O copo em cima da pia suja, as roupas em cima da escrivaninha, o corpo largado na cama bagunçada, contam sem que eu diga, que o dia ainda não amanheceu.
De repente, estou morando em Norilsk. Fazem 3 séculos que o sol não vem. Cada dia é uma eternidade. E é com uma respiração profunda de desamparo que confesso: ainda espero você nascer.
Eu contei as estrelas e os quadrilhos das paredes. Contei os passos, o compasso e os suspiros. Eu rezei 450 milhas de segundos. Eu ainda rezo.
Eu olhei para o fio que me mantêm nesse inverno e não o cortei, tampouco o odiei. Fitei mais uma vez a janela aberta pela qual você jurou surgir, e não te vi. E mesmo com todos os motivos para te odiar, eu te amei mais uma vez.
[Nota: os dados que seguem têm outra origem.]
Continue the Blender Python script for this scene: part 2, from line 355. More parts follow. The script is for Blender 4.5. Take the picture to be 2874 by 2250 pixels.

Eu já andei 40 vidas nos últimos dias, e não faria sentido voltar para o tempo em que a raiva era o que me empurrava a andar. Descobri nos últimos dias, entre os lençóis desfeitos, que entre minha costela e meu peito, nasceu um lugar para compreensão. E juro, as vezes eu queria tirá-la de lá, porque talvez assim fosse mais fácil simplesmente fechar a janela, apagar a pergunta e apenas esquecer. Mas compreendendo, eu não odeio, não odiando, não há a mágoa pra muleta, e sem a mágoa, eu ainda te vejo com esses olhos que ainda insistem em te amar. Talvez, agora, depois de tantos anos, eu tenha realmente descoberto o que significa essa palavra que tantas vezes bebi.
Eu soprei flores para a última estrela que vi, e como nos últimos 1500 dias, pedi pra iluminar você.
Me disseram um dia que “luzes me guiariam de volta pra casa” e que me “consertariam”.
Ainda estou quebrada. As vezes parece que ninguém ouviu quando soprei para aquela nuvem no céu. mas hoje, um rapaz me deu um abraço e me falou em você. E me lembrou que quando junto as mãos e elevo os olhos, você se aconchega ao meu lado.
Então, agora te digo que há 5 segundos parei de digitar e uni as mãos.
Que meu suspiro dolorido, mas amoroso, encontre seus braços. Porque eu te abraço na ausência todos os dias, mesmo na escuridão. Ainda que sem ver. Eu ainda estou aqui.